## Objective
Nothing in the data should change when you return it, but leave the pictures out.

======== Information provided ========

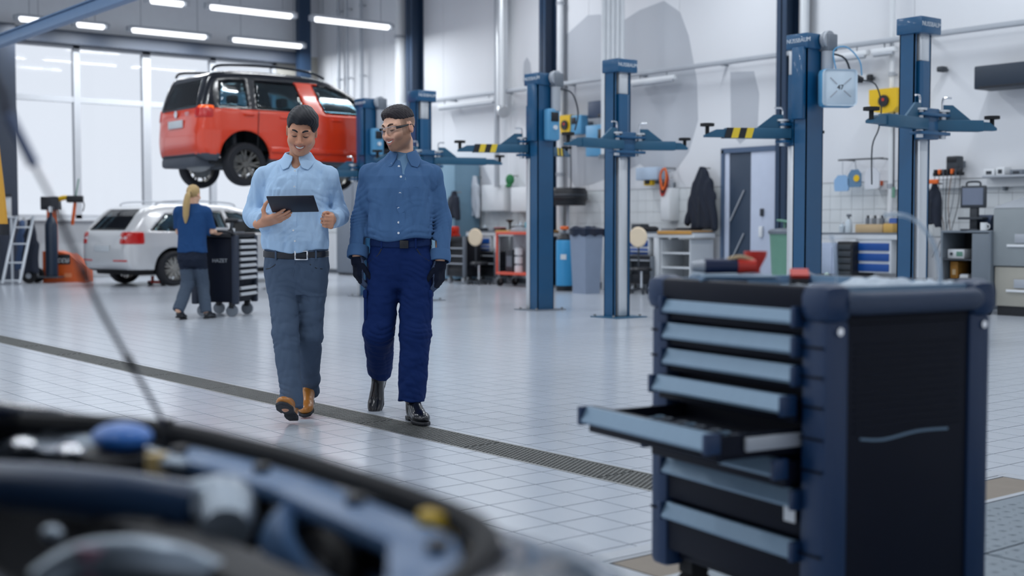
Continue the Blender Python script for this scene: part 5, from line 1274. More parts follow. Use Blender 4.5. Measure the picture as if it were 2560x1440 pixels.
def hair3(p):
    d = d_ell(p, (0, 0.018, 0.042), (0.082, 0.105, 0.092)); d = smax(d, -d_box(p, (0.0, -0.13, -0.05), (0.062, 0.09, 0.12), None, 0.03), 0.012); d = smax(d, -0.075 - p[:, 2], 0.02)
    d = smin(d, d_ell(p, (0, 0.118, 0.02), (0.028, 0.026, 0.028)), 0.02)
    return d + 0.002 * np.sin(p[:, 0] * 200 + 3 * np.sin(p[:, 2] * 40))
M_BLOND = mat('blonde_hair', (176, 148, 98), 0.5, var=0.25, scale=24, stretch=(6, 6, 1))
hc, hR, hs = sk3['head']
o = sdf_obj('hair', put(hair3, hc, hR, hs), hc - 0.17, hc + 0.17, 0.006, M_BLOND, wom)
pt = hc + hR @ (A3(0, 0.128, 0.015) * hs)
MB().tube([tuple(pt + A3(0, 0.01, 0)), tuple(pt + A3(-0.005, -0.045, -0.04)), tuple(pt + A3(-0.02, -0.055, -0.15)), tuple(pt + A3(-0.03, -0.045, -0.28)), tuple(pt + A3(-0.035, -0.04, -0.37))], [0.018, 0.034, 0.042, 0.036, 0.008], 14).build('ponytail', M_BLOND, o)
MB().lathe([(0.020, -0.008), (0.026, -0.008), (0.026, 0.008), (0.020, 0.008)], tuple(pt + A3(0, -0.01, -0.005)), rotm(rx=0.9).to_3x3(), 14).build('hair_tie', M_BLACK, o)
# ------------------------------------------------------------ tool cabinet in the right foreground (local x out of the drawer fronts, y to its near end)
M_CABPOST = mat('navy_cabinet_plastic', (10, 46, 84), 0.45, var=0.08); M_CABPANEL = mat('near_black_blue_panel', (7, 15, 32), 0.55, var=0.12, spec=0.2); M_CABALU = mat('blue_grey_drawer_rail', (120, 146, 168), 0.4, 0.25, var=0.05, stretch=(1, 6, 1))
n_w = -0.867 * _r - 0.498 * _f
cab_c = _r * 0.835 + _f * 3.56
cabR = math.atan2(n_w[1], n_w[0])
cab = thing('tool_cabinet', 'large navy roller tool cabinet with one drawer pulled open in the right foreground', 'tool cabinet', (cab_c[0], cab_c[1], 0), cabR)
HW, HD = 0.36, 0.295
MB().box(-HD + 0.03, HD - 0.05, -HW + 0.03, HW - 0.012, 0.15, 0.90, 0.01).build('carcass', M_CABPANEL, cab)
sp = MB().box(-HD + 0.10, HD - 0.075, HW - 0.014, HW - 0.006, 0.17, 0.87, 0.003)
sp = sp.build('side_panel', M_CABPANEL, cab)
b = MB()
for k in range(13): b.box(-HD + 0.12, HD - 0.10, HW - 0.0065, HW - 0.003, 0.60 + k * 0.018, 0.606 + k * 0.018)
b.build('side_rib', M_CABPANEL, sp, False)
MB().tube([(HD - 0.12, HW - 0.005, 0.585), (HD - 0.2, HW - 0.004, 0.578), (HD - 0.32, HW - 0.005, 0.590), (-HD + 0.16, HW - 0.005, 0.588)], 0.0035, 6).build('scuff_strip', M_CABALU, sp)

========

## Exercise output
Continue the Blender Python script for this scene: part 5, from line 1274. More parts follow. Use Blender 4.5. Measure the picture as if it were 2560x1440 pixels.
def hair3(p):
    d = d_ell(p, (0, 0.018, 0.042), (0.082, 0.105, 0.092)); d = smax(d, -d_box(p, (0.0, -0.13, -0.05), (0.062, 0.09, 0.12), None, 0.03), 0.012); d = smax(d, -0.075 - p[:, 2], 0.02)
    d = smin(d, d_ell(p, (0, 0.118, 0.02), (0.028, 0.026, 0.028)), 0.02)
    return d + 0.002 * np.sin(p[:, 0] * 200 + 3 * np.sin(p[:, 2] * 40))
M_BLOND = mat('blonde_hair', (176, 148, 98), 0.5, var=0.25, scale=24, stretch=(6, 6, 1))
hc, hR, hs = sk3['head']
o = sdf_obj('hair', put(hair3, hc, hR, hs), hc - 0.17, hc + 0.17, 0.006, M_BLOND, wom)
pt = hc + hR @ (A3(0, 0.128, 0.015) * hs)
MB().tube([tuple(pt + A3(0, 0.01, 0)), tuple(pt + A3(-0.005, -0.045, -0.04)), tuple(pt + A3(-0.02, -0.055, -0.15)), tuple(pt + A3(-0.03, -0.045, -0.28)), tuple(pt + A3(-0.035, -0.04, -0.37))], [0.018, 0.034, 0.042, 0.036, 0.008], 14).build('ponytail', M_BLOND, o)
MB().lathe([(0.020, -0.008), (0.026, -0.008), (0.026, 0.008), (0.020, 0.008)], tuple(pt + A3(0, -0.01, -0.005)), rotm(rx=0.9).to_3x3(), 14).build('hair_tie', M_BLACK, o)
# ------------------------------------------------------------ tool cabinet in the right foreground (local x out of the drawer fronts, y to its near end)
M_CABPOST = mat('navy_cabinet_plastic', (10, 46, 84), 0.45, var=0.08); M_CABPANEL = mat('near_black_blue_panel', (7, 15, 32), 0.55, var=0.12, spec=0.2); M_CABALU = mat('blue_grey_drawer_rail', (120, 146, 168), 0.4, 0.25, var=0.05, stretch=(1, 6, 1))
n_w = -0.867 * _r - 0.498 * _f
cab_c = _r * 0.835 + _f * 3.56
cabR = math.atan2(n_w[1], n_w[0])
cab = thing('tool_cabinet', 'large navy roller tool cabinet with one drawer pulled open in the right foreground', 'tool cabinet', (cab_c[0], cab_c[1], 0), cabR)
HW, HD = 0.36, 0.295
MB().box(-HD + 0.03, HD - 0.05, -HW + 0.03, HW - 0.012, 0.15, 0.90, 0.01).build('carcass', M_CABPANEL, cab)
sp = MB().box(-HD + 0.10, HD - 0.075, HW - 0.014, HW - 0.006, 0.17, 0.87, 0.003)
sp = sp.build('side_panel', M_CABPANEL, cab)
b = MB()
for k in range(13): b.box(-HD + 0.12, HD - 0.10, HW - 0.0065, HW - 0.003, 0.60 + k * 0.018, 0.606 + k * 0.018)
b.build('side_rib', M_CABPANEL, sp, False)
MB().tube([(HD - 0.12, HW - 0.005, 0.585), (HD - 0.2, HW - 0.004, 0.578), (HD - 0.32, HW - 0.005, 0.590), (-HD + 0.16, HW - 0.005, 0.588)], 0.0035, 6).build('scuff_strip', M_CABALU, sp)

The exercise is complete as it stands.